(Rows from a 3D scene dataset)
————————
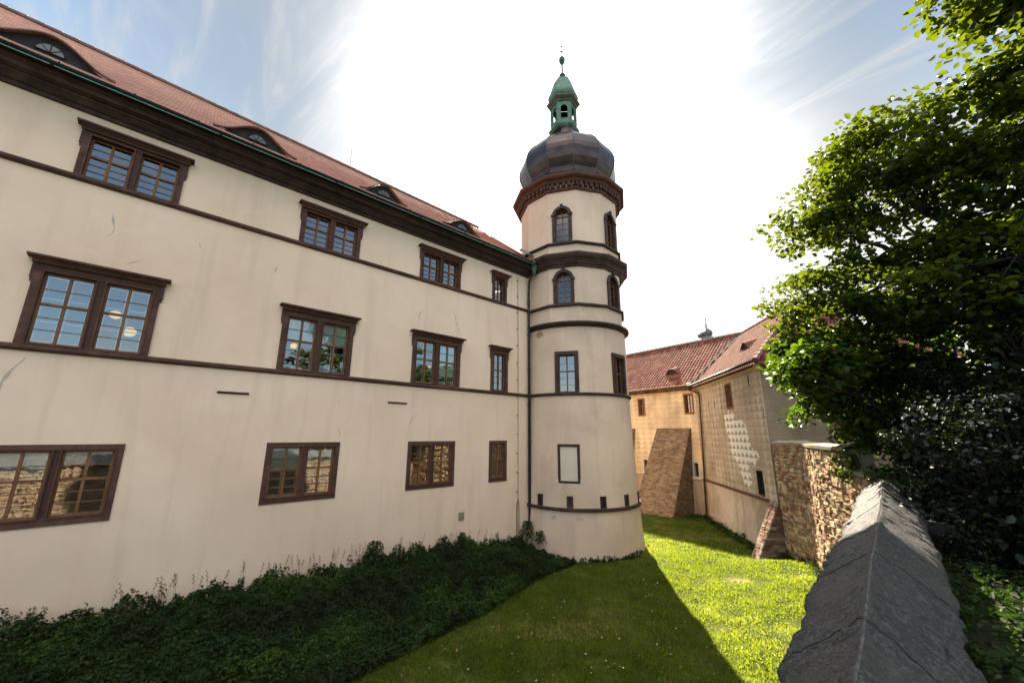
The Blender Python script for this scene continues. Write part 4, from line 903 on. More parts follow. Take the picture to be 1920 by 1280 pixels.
    # step end
p = WP[3]; mb.add([(p.x - .05, p.y, -1.2), (p.x + .5, p.y + .35, -1.2), (p.x + .5, p.y + .35, -.34), (p.x - .05, p.y, -.36)], [(0, 1, 2, 3)])
mb.build('wall_top', m_simple('weathered_cap', (0.26, 0.21, 0.15), (0.38, 0.32, 0.24), 5, 0.95, 0.6, 0.03), rw)

# ---------------------------------------------------------------- parapet with grey coping
pw = thing('parapet_wall', 'dark grey ridged stone coping on the near parapet wall, running away from the viewer', 'parapet', (12.5, 4, -2.0))
def rx(y): return 12.73 - 0.072 * y
Y0p, Y1p = -9.0, 13.7
mb = MB(); ny = 900; cross = [(-0.42, -1.46), (-0.455, -1.42), (-0.44, -1.37), (-0.36, -1.295), (-0.27, -1.22), (-0.18, -1.15), (-0.10, -1.085), (-0.04, -1.035), (-0.015, -1.005), (0.015, -1.003), (0.05, -1.035), (0.11, -1.08), (0.19, -1.145), (0.28, -1.215), (0.37, -1.29), (0.445, -1.36), (0.46, -1.41), (0.42, -1.46)]
c2_ = []
for a_, b_2 in zip(cross, cross[1:]): c2_ += [a_, ((a_[0] + b_2[0]) / 2, (a_[1] + b_2[1]) / 2)]
cross = c2_ + [cross[-1]]; RI = [i for i, q in enumerate(cross) if q == (-0.015, -1.005)][0]
rings = []
for k in range(ny + 1):
    y = Y0p + (Y1p - Y0p) * k / ny; x0 = rx(y); far = max(0, (y - 2) / 11.7); ring = []
    for i, (dx, z) in enumerate(cross):
        e = 1.0 if i < 7 or i > 27 else 0.35
        q = noise.fractal((x0 + dx * 3.1, y * 2.4, z * 3), 0.8, 2.0, 6) * 0.028 * (0.4 if abs(i - RI - 1) < 2 else 1) + 0.014 * noise.fractal(((x0 + dx + y * .5) * 9, (y - dx * .5) * 14, 2), 0.6, 2.0, 4) * (0.3 if abs(i - RI - 1) < 2 else 1)
        ed = 0.05 * e * noise.noise((y * 1.1 + (40 if dx > 0 else 0), 3.3, 1.7)) * (1 if abs(dx) > 0.2 else 0.15) + 0.05 * e * noise.fractal((y * 4, dx * 3, 7.7), 0.7, 2.0, 4) * (1 if abs(dx) > .3 else .3)
        sgn = 1 if dx > 0 else -1
        lay = 0.010 * math.sin((y * 1.0 + dx * 3.0) * 19 + 3 * noise.noise((y * .7, dx * 2, 4))) * 0.4 * (0 if abs(i - RI - 1) < 3 else 1)
        ring.append((x0 + dx + sgn * ed + 0.02 * noise.noise((y * .8, 5, 5)), y, z + 0.07 * far * 1.0 + q + lay + 0.02 * noise.noise((y * .9, 8, 2))))
    rings.append(ring)
m_ = len(cross)
mb.add([p for r in rings for p in r], [(k * m_ + i, k * m_ + i + 1, (k + 1) * m_ + i + 1, (k + 1) * m_ + i) for k in range(ny) for i in range(m_ - 1)] + [tuple(range(m_)), tuple(range(ny * m_, (ny + 1) * m_))[::-1]])
m, nt, N_, L_, b_ = nodes('grey_coping_stone')
mpv = N_('ShaderNodeMapping'); tc = N_('ShaderNodeTexCoord'); L_(tc.outputs['Object'], mpv.inputs[0]); mpv.inputs['Rotation'].default_value = (0, 0, R(-38)); mpv.inputs['Scale'].default_value = (1, 1.9, 1)
n1 = tnoise(nt, 9, 10, 0.78, vec=mpv.outputs[0], dist=0.2); n2 = tnoise(nt, 48, 8, 0.8, vec=mpv.outputs[0])
vo = N_('ShaderNodeTexVoronoi'); vo.inputs['Scale'].default_value = 26; L_(mpv.outputs[0], vo.inputs['Vector'])
c = ramp(nt, n1, [(0.36, (0.008, 0.008, 0.008)), (0.44, (0.050, 0.049, 0.048)), (0.54, (0.105, 0.102, 0.098)), (0.66, (0.20, 0.196, 0.19))])
c = mixc(nt, mrange(nt, n2, 0.515, 0.56, 0, 0.85), c, (0.19, 0.192, 0.19))
c = mixc(nt, mrange(nt, n2, 0.485, 0.43, 0, 0.9), c, (0.010, 0.010, 0.010))
c = mixc(nt, mrange(nt, vo.outputs['Distance'], 0.38, 0.62, 0, 0.5), c, (0.012, 0.012, 0.012))
c = mixc(nt, mrange(nt, tnoise(nt, 1.3, 4, 0.6), 0.5, 0.72, 0, 0.5), c, (0.10, 0.095, 0.088))
L_(c, b_.inputs['Base Color']); L_(mrange(nt, n2, 0.4, 0.65, 0.75, 0.40), b_.inputs['Roughness']); b_.inputs['Specular IOR Level'].default_value = 0.5
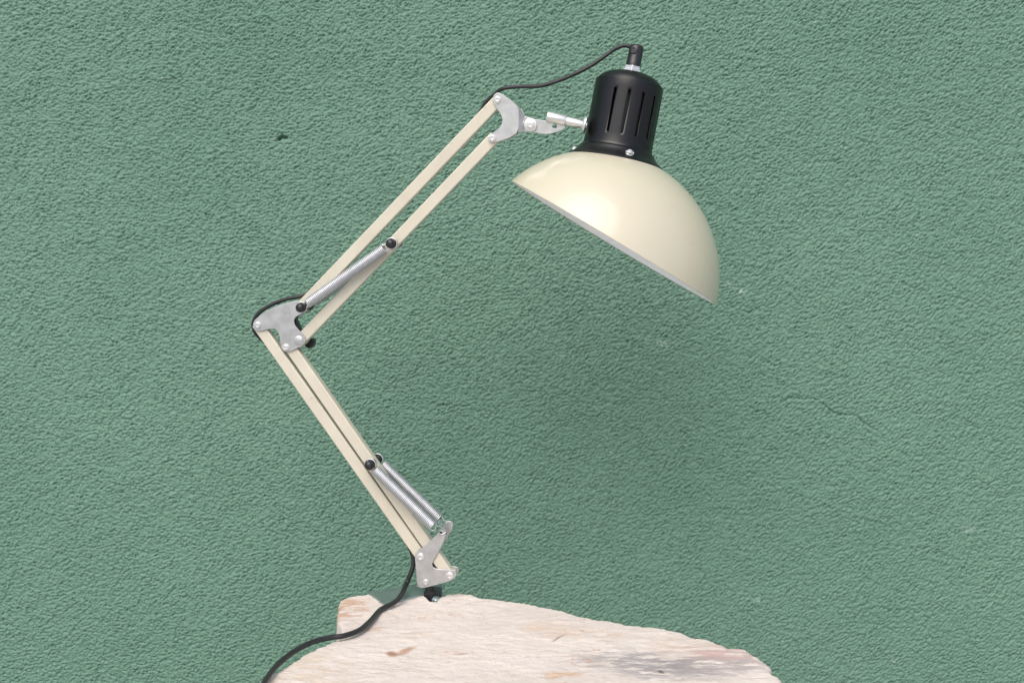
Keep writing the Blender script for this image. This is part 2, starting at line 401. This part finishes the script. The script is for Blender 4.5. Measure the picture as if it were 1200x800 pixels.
————————
**GOAL**
Every record above should come back exactly, but without its pictures.

**COMPLETE ANSWER**
The Blender Python script for this scene continues. Write part 4, from line 903 on. More parts follow. Take the picture to be 1920 by 1280 pixels.
    # step end
p = WP[3]; mb.add([(p.x - .05, p.y, -1.2), (p.x + .5, p.y + .35, -1.2), (p.x + .5, p.y + .35, -.34), (p.x - .05, p.y, -.36)], [(0, 1, 2, 3)])
mb.build('wall_top', m_simple('weathered_cap', (0.26, 0.21, 0.15), (0.38, 0.32, 0.24), 5, 0.95, 0.6, 0.03), rw)

# ---------------------------------------------------------------- parapet with grey coping
pw = thing('parapet_wall', 'dark grey ridged stone coping on the near parapet wall, running away from the viewer', 'parapet', (12.5, 4, -2.0))
def rx(y): return 12.73 - 0.072 * y
Y0p, Y1p = -9.0, 13.7
mb = MB(); ny = 900; cross = [(-0.42, -1.46), (-0.455, -1.42), (-0.44, -1.37), (-0.36, -1.295), (-0.27, -1.22), (-0.18, -1.15), (-0.10, -1.085), (-0.04, -1.035), (-0.015, -1.005), (0.015, -1.003), (0.05, -1.035), (0.11, -1.08), (0.19, -1.145), (0.28, -1.215), (0.37, -1.29), (0.445, -1.36), (0.46, -1.41), (0.42, -1.46)]
c2_ = []
for a_, b_2 in zip(cross, cross[1:]): c2_ += [a_, ((a_[0] + b_2[0]) / 2, (a_[1] + b_2[1]) / 2)]
cross = c2_ + [cross[-1]]; RI = [i for i, q in enumerate(cross) if q == (-0.015, -1.005)][0]
rings = []
for k in range(ny + 1):
    y = Y0p + (Y1p - Y0p) * k / ny; x0 = rx(y); far = max(0, (y - 2) / 11.7); ring = []
    for i, (dx, z) in enumerate(cross):
        e = 1.0 if i < 7 or i > 27 else 0.35
        q = noise.fractal((x0 + dx * 3.1, y * 2.4, z * 3), 0.8, 2.0, 6) * 0.028 * (0.4 if abs(i - RI - 1) < 2 else 1) + 0.014 * noise.fractal(((x0 + dx + y * .5) * 9, (y - dx * .5) * 14, 2), 0.6, 2.0, 4) * (0.3 if abs(i - RI - 1) < 2 else 1)
        ed = 0.05 * e * noise.noise((y * 1.1 + (40 if dx > 0 else 0), 3.3, 1.7)) * (1 if abs(dx) > 0.2 else 0.15) + 0.05 * e * noise.fractal((y * 4, dx * 3, 7.7), 0.7, 2.0, 4) * (1 if abs(dx) > .3 else .3)
        sgn = 1 if dx > 0 else -1
        lay = 0.010 * math.sin((y * 1.0 + dx * 3.0) * 19 + 3 * noise.noise((y * .7, dx * 2, 4))) * 0.4 * (0 if abs(i - RI - 1) < 3 else 1)
        ring.append((x0 + dx + sgn * ed + 0.02 * noise.noise((y * .8, 5, 5)), y, z + 0.07 * far * 1.0 + q + lay + 0.02 * noise.noise((y * .9, 8, 2))))
    rings.append(ring)
m_ = len(cross)
mb.add([p for r in rings for p in r], [(k * m_ + i, k * m_ + i + 1, (k + 1) * m_ + i + 1, (k + 1) * m_ + i) for k in range(ny) for i in range(m_ - 1)] + [tuple(range(m_)), tuple(range(ny * m_, (ny + 1) * m_))[::-1]])
m, nt, N_, L_, b_ = nodes('grey_coping_stone')
mpv = N_('ShaderNodeMapping'); tc = N_('ShaderNodeTexCoord'); L_(tc.outputs['Object'], mpv.inputs[0]); mpv.inputs['Rotation'].default_value = (0, 0, R(-38)); mpv.inputs['Scale'].default_value = (1, 1.9, 1)
n1 = tnoise(nt, 9, 10, 0.78, vec=mpv.outputs[0], dist=0.2); n2 = tnoise(nt, 48, 8, 0.8, vec=mpv.outputs[0])
vo = N_('ShaderNodeTexVoronoi'); vo.inputs['Scale'].default_value = 26; L_(mpv.outputs[0], vo.inputs['Vector'])
c = ramp(nt, n1, [(0.36, (0.008, 0.008, 0.008)), (0.44, (0.050, 0.049, 0.048)), (0.54, (0.105, 0.102, 0.098)), (0.66, (0.20, 0.196, 0.19))])
c = mixc(nt, mrange(nt, n2, 0.515, 0.56, 0, 0.85), c, (0.19, 0.192, 0.19))
c = mixc(nt, mrange(nt, n2, 0.485, 0.43, 0, 0.9), c, (0.010, 0.010, 0.010))
c = mixc(nt, mrange(nt, vo.outputs['Distance'], 0.38, 0.62, 0, 0.5), c, (0.012, 0.012, 0.012))
c = mixc(nt, mrange(nt, tnoise(nt, 1.3, 4, 0.6), 0.5, 0.72, 0, 0.5), c, (0.10, 0.095, 0.088))
L_(c, b_.inputs['Base Color']); L_(mrange(nt, n2, 0.4, 0.65, 0.75, 0.40), b_.inputs['Roughness']); b_.inputs['Specular IOR Level'].default_value = 0.5
Keep writing the Blender script for this image. This is part 2, starting at line 401. This part finishes the script. The script is for Blender 4.5. Measure the picture as if it were 1200x800 pixels.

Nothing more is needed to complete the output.